Written task:
Leave out the pictures, and write out exactly the lines from the beginning of the material to the line holding "return Vector(p)", that line included, and nothing else.

Data shown:
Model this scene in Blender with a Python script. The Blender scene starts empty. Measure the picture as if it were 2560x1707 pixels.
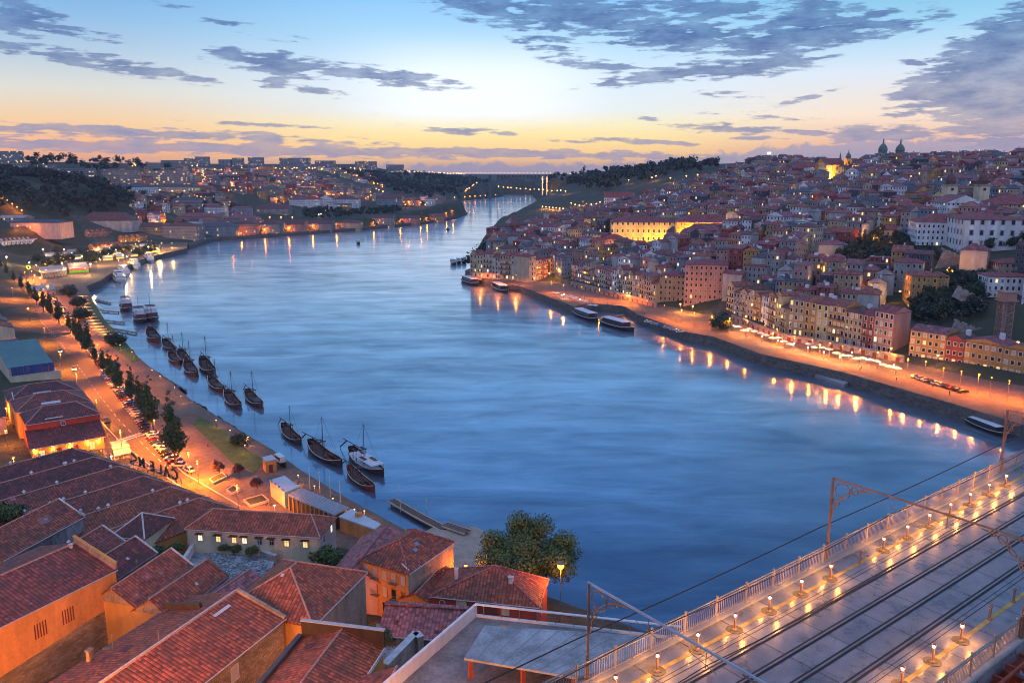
import bpy, math, random
import numpy as np
from mathutils import Vector, Matrix
R = math.radians
random.seed(7)
SC = bpy.context.scene
COL = SC.collection
# ------------------------------------------------------------------ camera
FOC, PITCH, CAMH = 2050.0, R(11.8), 82.0
cam_d = bpy.data.cameras.new('camera')
cam_d.sensor_width = 36.0
cam_d.lens = FOC / 2560.0 * 36.0
cam_d.clip_end = 60000
cam_d.clip_start = 0.5
cam = bpy.data.objects.new('camera', cam_d)
cam.location = (0, 0, CAMH)
cam.rotation_euler = (math.pi / 2 - PITCH, 0, 0)
COL.objects.link(cam)
SC.camera = cam
SC.view_settings.view_transform = 'Standard'
SC.view_settings.look = 'None'
SC.view_settings.exposure = 0.38
SC.view_settings.gamma = 1.0
SC.cycles.use_denoising = True
SC.cycles.max_bounces = 5
SC.cycles.diffuse_bounces = 2
SC.cycles.glossy_bounces = 3
SC.cycles.transmission_bounces = 4
SC.cycles.transparent_max_bounces = 8
SC.cycles.caustics_reflective = False
SC.cycles.caustics_refractive = False
SC.cycles.sample_clamp_indirect = 4.0
SC.cycles.use_light_tree = True
SC.cycles.filter_width = 1.0
SC.cycles.denoising_prefilter = 'ACCURATE'

def lin(c):
 return tuple((x / 12.92 if x <= 0.04045 else ((x + 0.055) / 1.055) ** 2.4) for x in c)

_f = np.array([0, math.cos(PITCH), -math.sin(PITCH)])
_u = np.array([0, math.sin(PITCH), math.cos(PITCH)])
_r = np.array([1.0, 0, 0])
_c = np.array([0, 0, CAMH])

def ray(u, v):
 return _f * FOC + _r * (u - 1280) - _u * (v - 853.5)

def W(u, v, z):
 d = ray(u, v)
 p = _c + d * ((z - CAMH) / d[2])
 return Vector(p)

def Yp(u, v, y):
 d = ray(u, v)
 return Vector(_c + d * (y / d[1]))

# ------------------------------------------------------------------ node helpers
class NT:
 def __init__(s, tree):
  s.t = tree
  s.t.nodes.clear()

 def n(s, typ, **kw):
  nd = s.t.nodes.new(typ)
  for k, v in kw.items():
   if k.startswith('i_'):
    key = k[2:]
    key = int(key) if key.isdigit() else key.replace('_', ' ')
    sock = nd.inputs[key]
    if isinstance(v, bpy.types.NodeSocket):
     s.t.links.new(v, sock)
    else:
     if hasattr(sock, 'default_value'):
      try:
       sock.default_value = v
      except (TypeError, ValueError):
       sock.default_value = (*v, 1.0)
   else:
    setattr(nd, k, v)
  return nd

 def m(s, op, a, b=None, c=None, clamp=False):
  nd = s.n('ShaderNodeMath', operation=op, use_clamp=clamp)
  for i, x in enumerate((a, b, c)):
   if x is None:
    continue
   if isinstance(x, bpy.types.NodeSocket):
    s.t.links.new(x, nd.inputs[i])
   else:
    nd.inputs[i].default_value = x
  return nd.outputs[0]

 def mix(s, fac, a, b, blend='MIX'):
  nd = s.n('ShaderNodeMix', data_type='RGBA', blend_type=blend)
  for i, x in ((0, fac), (6, a), (7, b)):
   if isinstance(x, bpy.types.NodeSocket):
    s.t.links.new(x, nd.inputs[i])
   else:
    nd.inputs[i].default_value = x if i == 0 else (*x[:3], 1.0)
  return nd.outputs[2]

 def ramp(s, fac, stops, interp='LINEAR'):
  nd = s.n('ShaderNodeValToRGB')
  nd.color_ramp.interpolation = interp
  el = nd.color_ramp.elements
  while len(el) < len(stops):
   el.new(0.5)
  for e, (p, c) in zip(el, stops):
   e.position = p
   e.color = (*c[:3], 1.0)
  s.t.links.new(fac, nd.inputs[0])
  return nd.outputs[0]

 def rng(s, x, a, b, c=0.0, d=1.0, smooth=False):
  nd = s.n('ShaderNodeMapRange', clamp=True)
  if smooth:
   nd.interpolation_type = 'SMOOTHSTEP'
  s.t.links.new(x, nd.inputs[0])
  for i, q in enumerate((a, b, c, d)):
   nd.inputs[i + 1].default_value = q
  return nd.outputs[0]

# ------------------------------------------------------------------ world: dusk sky with clouds
world = bpy.data.worlds.new('World')
SC.world = world
world.use_nodes = True
g = NT(world.node_tree)
tc = g.n('ShaderNodeTexCoord')
sep = g.n('ShaderNodeSeparateXYZ', i_0=tc.outputs['Generated'])
X, Yd, Z = sep.outputs
el = g.m('MULTIPLY', g.m('ARCSINE', Z), 180 / math.pi)
az = g.m('MULTIPLY', g.m('ARCTAN2', X, Yd), 180 / math.pi)

def ae(u, v):
 d = ray(u, v)
 d = d / np.linalg.norm(d)
 return math.degrees(math.atan2(d[0], d[1])), math.degrees(math.asin(d[2]))

ELS = 50.0
elf = g.rng(el, -2.0, 48.0)

def est(e):
 return (e + 2.0) / ELS

mid = g.ramp(elf, [(est(-2), lin((.52, .50, .60))), (est(0), lin((.84, .66, .58))), (est(1.0), lin((.98, .80, .55))), (est(2.2), lin((.98, .89, .64))), (est(3.0), lin((.95, .92, .76))),
                   (est(3.9), lin((.88, .92, .93))), (est(6), lin((.83, .91, .98))), (est(8.5), lin((.66, .84, .96))), (est(11), lin((.53, .77, .96))),
                   (est(16), lin((.47, .73, .99))), (est(22), lin((.34, .62, .95))), (est(28), lin((.25, .50, .84))), (est(38), lin((.21, .42, .74)))])
left = g.ramp(elf, [(est(-2), lin((.50, .45, .55))), (est(0), lin((.80, .62, .58))), (est(1.2), lin((.98, .70, .50))), (est(3.0), lin((.94, .80, .64))),
     (est(4.8), lin((.85, .85, .82))), (est(7), lin((.68, .78, .87))), (est(9), lin((.54, .72, .88))), (est(11), lin((.45, .66, .87))),
     (est(18), lin((.32, .54, .80))), (est(30), lin((.24, .42, .70))), (est(47), lin((.18, .33, .60)))])
right = g.ramp(elf, [(est(-2), lin((.45, .42, .54))), (est(0), lin((.55, .52, .62))), (est(1.6), lin((.92, .72, .62))), (est(3.4), lin((.96, .88, .80))),
                     (est(6), lin((.84, .89, .95))), (est(8.5), lin((.62, .82, .94))), (est(11), lin((.47, .73, .88))),
                     (est(18), lin((.34, .58, .82))), (est(30), lin((.25, .44, .72))), (est(47), lin((.19, .34, .61)))])
sky = g.mix(g.rng(az, -28, -6, 1, 0, True), mid, left)
sky = g.mix(g.rng(az, 6, 24, 0, 1, True), sky, right)
glow = g.m('MULTIPLY', g.rng(g.m('ABSOLUTE', g.m('ADD', az, 2.5)), 11, 2, 0, 1, True), g.m('MULTIPLY', g.rng(el, 2.4, 4.2, 0, 1, True), g.rng(el, 9.5, 5.5, 0, 1, True)))
sky = g.mix(g.m('MULTIPLY', glow, .60), sky, (.98, 1.06, 1.14, 1))
hi = g.rng(el, 32, 60, 0, 1, True)
sky = g.mix(g.m('MAXIMUM', g.rng(g.m('ABSOLUTE', az), 70, 120, 0, 1, True), hi), sky, (.40, .53, .92, 1))
nish = g.n('ShaderNodeTexSky', sky_type='NISHITA', sun_disc=False, sun_elevation=R(0.6), sun_rotation=R(-4), air_density=1.3, dust_density=2.0)
nishc = g.mix(1.0, nish.outputs[0], (0.08, 0.08, 0.08), 'MULTIPLY')
sky = g.mix(0.06, sky, nishc)
# clouds ---------------------------------------------------
comb = g.n('ShaderNodeCombineXYZ', i_0=az, i_1=el)
nz1 = g.n('ShaderNodeTexNoise', i_Vector=g.n('ShaderNodeMapping', i_Vector=comb.outputs[0], i_Scale=(0.35, 0.9, 1)).outputs[0], i_Scale=1.0, i_Detail=6.0, i_Roughness=0.62)
nzf = g.n('ShaderNodeTexNoise', i_Vector=g.n('ShaderNodeMapping', i_Vector=comb.outputs[0], i_Scale=(0.50, 2.9, 1), i_Rotation=(0, 0, 0.06)).outputs[0], i_Scale=1.0, i_Detail=6.0, i_Roughness=0.58)
wob = g.n('ShaderNodeVectorMath', operation='SUBTRACT', i_0=nz1.outputs['Color'], i_1=(0.5, 0.5, 0.5))
wob = g.n('ShaderNodeVectorMath', operation='MULTIPLY', i_0=wob.outputs[0], i_1=(2.4, 0.42, 0))
pos = g.n('ShaderNodeVectorMath', operation='ADD', i_0=comb.outputs[0], i_1=wob.outputs[0]).outputs[0]
DEGPX = math.degrees(1 / FOC)
CLOUDS = [(40, 38, 110, 30, 6, 1), (190, 80, 110, 16, 8, .7), (30, 82, 70, 10, 4, .7), (170, 84, 110, 9, 6, .8), (65, 127, 75, 15, 6, .8), (175, 146, 90, 19, 9, .9), (290, 160, 85, 22, 10, .9), (420, 183, 120, 18, 9, .8),
          (690, 160, 170, 27, 5, 1.1), (960, 192, 200, 21, 6, 1.1), (800, 172, 200, 12, 6, .9), (683, 205, 45, 18, 5, .8), (795, 229, 85, 11, 9, .7), (560, 56, 90, 20, 8, .35), (680, 92, 150, 12, 6, .3), (420, 14, 90, 9, 6, .3),
          (300, 332, 560, 15, 1.4, 1), (200, 320, 330, 8, .5, .8), (600, 345, 420, 9, 2, .8), (500, 372, 900, 15, .9, 1.3), (1300, 384, 560, 12, 1.2, 1.2), (640, 311, 170, 6, 2, .8), (1165, 328, 130, 9, 3, .9), (1600, 355, 160, 8, 3, .9), (1420, 352, 60, 7, 3, .7),
          (1240, 25, 190, 38, 8, .9), (1450, 30, 300, 62, 6, 1.0), (1780, 20, 260, 40, 0, .8), (1690, 88, 220, 36, 4, 1.15), (1990, 92, 300, 34, -4, 1.2), (2020, 48, 110, 42, -15, 1.2), (2200, 38, 120, 20, -4, .6),
          (1360, 110, 90, 22, 10, .7), (1480, 162, 130, 16, 6, .8), (1880, 168, 180, 24, -5, 1.2), (1680, 184, 190, 20, -7, 1.1), (1540, 203, 120, 10, -10, .8), (1310, 112, 60, 12, 3, .6),
          (2540, 150, 180, 95, -24, 1.9), (2490, 205, 190, 60, -6, 1.9), (2580, 270, 190, 85, 0, 1.7), (2400, 262, 130, 10, -6, .8), (2300, 160, 60, 8, 10, .7), (2330, 215, 100, 20, -8, .6), (2380, 300, 160, 14, 6, .5), (2450, 335, 260, 16, 4, .5),
          (2142, 337, 70, 22, -4, 1.2), (2262, 335, 62, 22, 4, 1.2), (1830, 322, 190, 12, 3, .9), (1990, 330, 200, 9, 3, .7), (1920, 345, 90, 6, 0, .7), (2000, 250, 95, 9, -14, .6), (1820, 236, 90, 11, 8, .5), (1900, 291, 190, 8, 4, .5), (1615, 296, 45, 6, 3, .7)]
acc = None
for (u, v, hw, hh, tilt, st) in CLOUDS:
 a, e = ae(u, v)
 mp = g.n('ShaderNodeMapping', vector_type='TEXTURE', i_Vector=pos, i_Location=(a, e, 0), i_Rotation=(0, 0, R(-tilt)), i_Scale=(hw * DEGPX * 1.25, hh * DEGPX * 1.3, 1))
 gr = g.n('ShaderNodeTexGradient', gradient_type='SPHERICAL', i_Vector=mp.outputs[0])
 val = g.m('MULTIPLY', gr.outputs['Fac'], st)
 acc = val if acc is None else g.m('MAXIMUM', acc, val)
detail = g.m('MULTIPLY', g.m('SUBTRACT', nzf.outputs['Fac'], 0.51), 3.0)
cm = g.m('ADD', acc, g.m('MULTIPLY', detail, g.rng(acc, 0.0, 0.25)))
cm = g.rng(cm, 0.12, 0.60, 0, 1, True)
low = g.m('MULTIPLY', g.rng(nzf.outputs['Fac'], 0.56, 0.74), g.m('MULTIPLY', g.rng(el, 5.5, 3.0, 0, 1), 0.22))
over = g.m('MULTIPLY', g.rng(nz1.outputs['Fac'], 0.5, 0.7), g.m('MULTIPLY', g.rng(el, 12, 16, 0, 1), 0.3))
bump = g.m('MULTIPLY', g.m('SUBTRACT', g.n('ShaderNodeTexNoise', i_Vector=comb.outputs[0], i_Scale=0.75, i_Detail=7.0, i_Roughness=0.55).outputs['Fac'], 0.5), 1.9)
banktop = g.m('ADD', g.m('ADD', g.rng(az, -30, 0, -.1, .40), g.rng(az, 7, 22, 0, 1.4)), bump)
bank = g.m('MULTIPLY', g.rng(g.m('SUBTRACT', el, banktop), 0.10, -0.10, 0, 1), 0.8)
ccol = g.ramp(elf, [(est(-2), lin((.55, .55, .66))), (est(1), lin((.58, .56, .67))), (est(2.6), lin((.50, .53, .65))), (est(6), lin((.38, .47, .63))), (est(8.5), lin((.25, .38, .60))), (est(11), lin((.30, .43, .62))), (est(30), lin((.25, .33, .5)))])
rim = g.ramp(elf, [(est(0), lin((.80, .66, .66))), (est(4), lin((.78, .74, .80))), (est(7), lin((.60, .66, .80))), (est(11), lin((.52, .66, .83)))])
ccol = g.mix(g.rng(cm, 0.05, 0.6), rim, ccol)
ccol = g.mix(g.m('MULTIPLY', g.rng(nzf.outputs['Fac'], .35, .7), .35), ccol, rim)
sky = g.mix(low, sky, rim)
sky = g.mix(over, sky, ccol)
sky = g.mix(bank, sky, (*lin((.62, .60, .70)), 1))
sky = g.mix(g.m('MULTIPLY', cm, g.rng(nz1.outputs['Fac'], .30, .60, .62, .95)), sky, ccol)
bg = g.n('ShaderNodeBackground', i_Color=sky, i_Strength=0.90)
out = g.n('ShaderNodeOutputWorld', i_Surface=bg.outputs[0])
world.cycles.sampling_method = 'MANUAL'
world.cycles.sample_map_resolution = 512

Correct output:
Model this scene in Blender with a Python script. The Blender scene starts empty. Measure the picture as if it were 2560x1707 pixels.
import bpy, math, random
import numpy as np
from mathutils import Vector, Matrix
R = math.radians
random.seed(7)
SC = bpy.context.scene
COL = SC.collection
# ------------------------------------------------------------------ camera
FOC, PITCH, CAMH = 2050.0, R(11.8), 82.0
cam_d = bpy.data.cameras.new('camera')
cam_d.sensor_width = 36.0
cam_d.lens = FOC / 2560.0 * 36.0
cam_d.clip_end = 60000
cam_d.clip_start = 0.5
cam = bpy.data.objects.new('camera', cam_d)
cam.location = (0, 0, CAMH)
cam.rotation_euler = (math.pi / 2 - PITCH, 0, 0)
COL.objects.link(cam)
SC.camera = cam
SC.view_settings.view_transform = 'Standard'
SC.view_settings.look = 'None'
SC.view_settings.exposure = 0.38
SC.view_settings.gamma = 1.0
SC.cycles.use_denoising = True
SC.cycles.max_bounces = 5
SC.cycles.diffuse_bounces = 2
SC.cycles.glossy_bounces = 3
SC.cycles.transmission_bounces = 4
SC.cycles.transparent_max_bounces = 8
SC.cycles.caustics_reflective = False
SC.cycles.caustics_refractive = False
SC.cycles.sample_clamp_indirect = 4.0
SC.cycles.use_light_tree = True
SC.cycles.filter_width = 1.0
SC.cycles.denoising_prefilter = 'ACCURATE'

def lin(c):
 return tuple((x / 12.92 if x <= 0.04045 else ((x + 0.055) / 1.055) ** 2.4) for x in c)

_f = np.array([0, math.cos(PITCH), -math.sin(PITCH)])
_u = np.array([0, math.sin(PITCH), math.cos(PITCH)])
_r = np.array([1.0, 0, 0])
_c = np.array([0, 0, CAMH])

def ray(u, v):
 return _f * FOC + _r * (u - 1280) - _u * (v - 853.5)

def W(u, v, z):
 d = ray(u, v)
 p = _c + d * ((z - CAMH) / d[2])
 return Vector(p)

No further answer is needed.